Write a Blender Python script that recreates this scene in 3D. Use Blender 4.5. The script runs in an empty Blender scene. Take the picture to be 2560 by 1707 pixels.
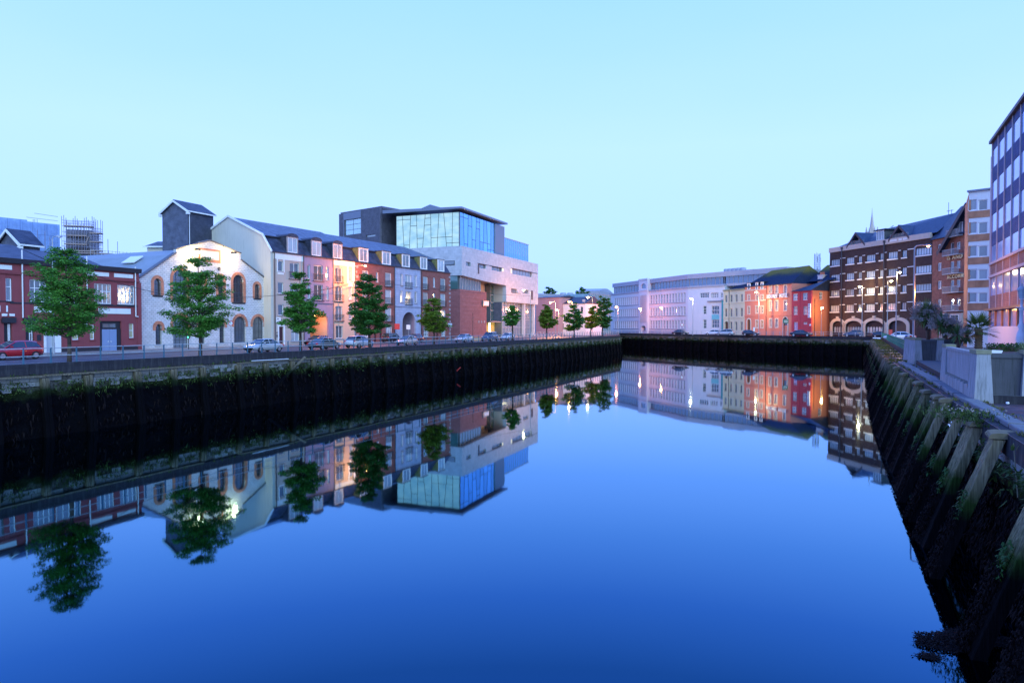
import bpy, bmesh, math, random
from math import sin, cos, pi, radians, atan2, sqrt, hypot
from mathutils import Vector, Matrix, noise
from mathutils.geometry import delaunay_2d_cdt
random.seed(7)
scene = bpy.context.scene
COL = scene.collection
# ------------------------------------------------------------------ camera
F = 1707.0                      # focal length in photo pixels (24 mm on a 36 mm frame)
PITCH = math.atan(38.5 / F)
CZ, WZ = 2.8, -4.9              # eye height over the street, water level
cam_data = bpy.data.cameras.new('camera'); cam = bpy.data.objects.new('camera', cam_data)
COL.objects.link(cam); scene.camera = cam
cam_data.sensor_width = 36; cam_data.lens = 24; cam_data.clip_start = .1; cam_data.clip_end = 6000
cam.location = (0, 0, CZ); cam.rotation_euler = (pi / 2 - PITCH, 0, 0)
# ------------------------------------------------------------------ world: clear dusk sky
world = bpy.data.worlds.new('World'); scene.world = world; world.use_nodes = True
wn, wl = world.node_tree.nodes, world.node_tree.links
wn.clear()
w_out = wn.new('ShaderNodeOutputWorld'); w_bg = wn.new('ShaderNodeBackground')
w_tc = wn.new('ShaderNodeTexCoord'); w_sep = wn.new('ShaderNodeSeparateXYZ')
w_ramp = wn.new('ShaderNodeValToRGB')
wl.new(w_tc.outputs['Generated'], w_sep.inputs[0])
w_ns = wn.new('ShaderNodeTexNoise'); w_ns.inputs['Scale'].default_value = 1.6; w_ns.inputs['Detail'].default_value = 3
w_mp = wn.new('ShaderNodeMapping'); w_mp.inputs['Scale'].default_value = (1, 1, 3.5)
wl.new(w_tc.outputs['Generated'], w_mp.inputs[0]); wl.new(w_mp.outputs[0], w_ns.inputs['Vector'])
w_ma = wn.new('ShaderNodeMath'); w_ma.operation = 'MULTIPLY_ADD'; w_ma.inputs[1].default_value = .10
wl.new(w_ns.outputs['Fac'], w_ma.inputs[0]); wl.new(w_sep.outputs['Z'], w_ma.inputs[2])
wl.new(w_ma.outputs[0], w_ramp.inputs[0])
el = w_ramp.color_ramp.elements
stops = [(0.0, (.42, .70, 1.75)), (.06, (.45, .75, 1.85)), (.13, (.54, .88, 2.05)), (.30, (.56, .90, 2.2)),
         (.46, (.42, .80, 2.3)), (.70, (.22, .58, 2.2)), (1.0, (.13, .40, 1.9))]
el[0].position = stops[0][0]; el[0].color = (*stops[0][1], 1)
el[1].position = stops[-1][0]; el[1].color = (*stops[-1][1], 1)
for p, c in stops[1:-1]:
    e = el.new(p); e.color = (*c, 1)
w_bg.inputs['Strength'].default_value = 1.0
wl.new(w_ramp.outputs[0], w_bg.inputs[0]); wl.new(w_bg.outputs[0], w_out.inputs[0])
# very soft fill sun from behind the camera, added to whiten the walls
sun_d = bpy.data.lights.new('fill_sun', 'SUN'); sun_d.energy = 2.95; sun_d.angle = radians(70); sun_d.color = (.62, .93, 1)
sun = bpy.data.objects.new('fill_sun', sun_d); COL.objects.link(sun)
sun.rotation_euler = Vector((-.32, .92, -.42)).to_track_quat('-Z', 'Y').to_euler()
scene.view_settings.view_transform = 'Standard'; scene.view_settings.look = 'None'
scene.view_settings.exposure = 0; scene.view_settings.gamma = 1
try: scene.view_settings.use_curve_mapping = False
except Exception: pass
# ------------------------------------------------------------------ geometry helpers
def ray(x, y):
    dx, dy = (x - 1280) / F, (853.5 - y) / F
    c, s = cos(PITCH), sin(PITCH)
    return Vector((dx, c + dy * s, -s + dy * c))
def G(x, y, z=0.0):
    r = ray(x, y); t = (z - CZ) / r.z
    return Vector((r.x * t, r.y * t, z))
def K(x, k):
    return Vector(((x - 1280) / k, F / k))
def at_depth(x, y, Z):
    r = ray(x, y); t = Z / r.y
    return Vector((r.x * t, Z, CZ + r.z * t))
QM, QC = .434, 53.2                       # left quay edge: X = QM*Y - QC
def L(x, c=QC, m=QM):
    Z = c / (m - (x - 1280) / F); return Vector(((x - 1280) / F * Z, Z))
QU = Vector((QM, 1)).normalized(); QN = Vector((QU.y, -QU.x))     # along the quay, towards the river
def solve(P, d, x):
    r = (x - 1280) / F; return (r * P.y - P.x) / (d.x - r * d.y)
class Face:
    def __init__(s, A, B):
        s.A, s.B = Vector(A), Vector(B); s.u = (s.B - s.A).normalized(); s.n = Vector((s.u.y, -s.u.x)); s.W = (s.B - s.A).length
    def at(s, x, y, off=0.0):
        r = ray(x, y); A = s.A + s.n * off
        t = A.dot(s.n) / (r.x * s.n.x + r.y * s.n.y)
        p = Vector((r.x * t, r.y * t))
        return (p - s.A).dot(s.u), CZ + r.z * t
    def rect(s, x0, y0, x1, y1, off=0.0):
        ym, xm = (y0 + y1) / 2, (x0 + x1) / 2
        return s.at(x0, ym, off)[0], s.at(xm, y1, off)[1], s.at(x1, ym, off)[0], s.at(xm, y0, off)[1]
    def pt(s, a, d=0.0, z=0.0):
        p = s.A + s.u * a - s.n * d; return Vector((p.x, p.y, z))
def zm(ox, oy, k): return lambda x, y: (ox + x * k, oy + y * k)
z1 = zm(0, 480, .2934); z2 = zm(340, 480, .2934); z3 = zm(640, 520, .2424); z4 = zm(830, 490, .2552); z5 = zm(1100, 500, .2423)
z6 = zm(1320, 660, .12755); z7 = zm(1500, 660, .12755); z8 = zm(1780, 650, .13605); z9 = zm(2040, 500, .2424); z10 = zm(2280, 240, .3955)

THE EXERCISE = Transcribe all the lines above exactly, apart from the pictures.

SOLUTION TO THE EXERCISE =
Write a Blender Python script that recreates this scene in 3D. Use Blender 4.5. The script runs in an empty Blender scene. Take the picture to be 2560 by 1707 pixels.
import bpy, bmesh, math, random
from math import sin, cos, pi, radians, atan2, sqrt, hypot
from mathutils import Vector, Matrix, noise
from mathutils.geometry import delaunay_2d_cdt
random.seed(7)
scene = bpy.context.scene
COL = scene.collection
# ------------------------------------------------------------------ camera
F = 1707.0                      # focal length in photo pixels (24 mm on a 36 mm frame)
PITCH = math.atan(38.5 / F)
CZ, WZ = 2.8, -4.9              # eye height over the street, water level
cam_data = bpy.data.cameras.new('camera'); cam = bpy.data.objects.new('camera', cam_data)
COL.objects.link(cam); scene.camera = cam
cam_data.sensor_width = 36; cam_data.lens = 24; cam_data.clip_start = .1; cam_data.clip_end = 6000
cam.location = (0, 0, CZ); cam.rotation_euler = (pi / 2 - PITCH, 0, 0)
# ------------------------------------------------------------------ world: clear dusk sky
world = bpy.data.worlds.new('World'); scene.world = world; world.use_nodes = True
wn, wl = world.node_tree.nodes, world.node_tree.links
wn.clear()
w_out = wn.new('ShaderNodeOutputWorld'); w_bg = wn.new('ShaderNodeBackground')
w_tc = wn.new('ShaderNodeTexCoord'); w_sep = wn.new('ShaderNodeSeparateXYZ')
w_ramp = wn.new('ShaderNodeValToRGB')
wl.new(w_tc.outputs['Generated'], w_sep.inputs[0])
w_ns = wn.new('ShaderNodeTexNoise'); w_ns.inputs['Scale'].default_value = 1.6; w_ns.inputs['Detail'].default_value = 3
w_mp = wn.new('ShaderNodeMapping'); w_mp.inputs['Scale'].default_value = (1, 1, 3.5)
wl.new(w_tc.outputs['Generated'], w_mp.inputs[0]); wl.new(w_mp.outputs[0], w_ns.inputs['Vector'])
w_ma = wn.new('ShaderNodeMath'); w_ma.operation = 'MULTIPLY_ADD'; w_ma.inputs[1].default_value = .10
wl.new(w_ns.outputs['Fac'], w_ma.inputs[0]); wl.new(w_sep.outputs['Z'], w_ma.inputs[2])
wl.new(w_ma.outputs[0], w_ramp.inputs[0])
el = w_ramp.color_ramp.elements
stops = [(0.0, (.42, .70, 1.75)), (.06, (.45, .75, 1.85)), (.13, (.54, .88, 2.05)), (.30, (.56, .90, 2.2)),
         (.46, (.42, .80, 2.3)), (.70, (.22, .58, 2.2)), (1.0, (.13, .40, 1.9))]
el[0].position = stops[0][0]; el[0].color = (*stops[0][1], 1)
el[1].position = stops[-1][0]; el[1].color = (*stops[-1][1], 1)
for p, c in stops[1:-1]:
    e = el.new(p); e.color = (*c, 1)
w_bg.inputs['Strength'].default_value = 1.0
wl.new(w_ramp.outputs[0], w_bg.inputs[0]); wl.new(w_bg.outputs[0], w_out.inputs[0])
# very soft fill sun from behind the camera, added to whiten the walls
sun_d = bpy.data.lights.new('fill_sun', 'SUN'); sun_d.energy = 2.95; sun_d.angle = radians(70); sun_d.color = (.62, .93, 1)
sun = bpy.data.objects.new('fill_sun', sun_d); COL.objects.link(sun)
sun.rotation_euler = Vector((-.32, .92, -.42)).to_track_quat('-Z', 'Y').to_euler()
scene.view_settings.view_transform = 'Standard'; scene.view_settings.look = 'None'
scene.view_settings.exposure = 0; scene.view_settings.gamma = 1
try: scene.view_settings.use_curve_mapping = False
except Exception: pass
# ------------------------------------------------------------------ geometry helpers
def ray(x, y):
    dx, dy = (x - 1280) / F, (853.5 - y) / F
    c, s = cos(PITCH), sin(PITCH)
    return Vector((dx, c + dy * s, -s + dy * c))
def G(x, y, z=0.0):
    r = ray(x, y); t = (z - CZ) / r.z
    return Vector((r.x * t, r.y * t, z))
def K(x, k):
    return Vector(((x - 1280) / k, F / k))
def at_depth(x, y, Z):
    r = ray(x, y); t = Z / r.y
    return Vector((r.x * t, Z, CZ + r.z * t))
QM, QC = .434, 53.2                       # left quay edge: X = QM*Y - QC
def L(x, c=QC, m=QM):
    Z = c / (m - (x - 1280) / F); return Vector(((x - 1280) / F * Z, Z))
QU = Vector((QM, 1)).normalized(); QN = Vector((QU.y, -QU.x))     # along the quay, towards the river
def solve(P, d, x):
    r = (x - 1280) / F; return (r * P.y - P.x) / (d.x - r * d.y)
class Face:
    def __init__(s, A, B):
        s.A, s.B = Vector(A), Vector(B); s.u = (s.B - s.A).normalized(); s.n = Vector((s.u.y, -s.u.x)); s.W = (s.B - s.A).length
    def at(s, x, y, off=0.0):
        r = ray(x, y); A = s.A + s.n * off
        t = A.dot(s.n) / (r.x * s.n.x + r.y * s.n.y)
        p = Vector((r.x * t, r.y * t))
        return (p - s.A).dot(s.u), CZ + r.z * t
    def rect(s, x0, y0, x1, y1, off=0.0):
        ym, xm = (y0 + y1) / 2, (x0 + x1) / 2
        return s.at(x0, ym, off)[0], s.at(xm, y1, off)[1], s.at(x1, ym, off)[0], s.at(xm, y0, off)[1]
    def pt(s, a, d=0.0, z=0.0):
        p = s.A + s.u * a - s.n * d; return Vector((p.x, p.y, z))
def zm(ox, oy, k): return lambda x, y: (ox + x * k, oy + y * k)
z1 = zm(0, 480, .2934); z2 = zm(340, 480, .2934); z3 = zm(640, 520, .2424); z4 = zm(830, 490, .2552); z5 = zm(1100, 500, .2423)
z6 = zm(1320, 660, .12755); z7 = zm(1500, 660, .12755); z8 = zm(1780, 650, .13605); z9 = zm(2040, 500, .2424); z10 = zm(2280, 240, .3955)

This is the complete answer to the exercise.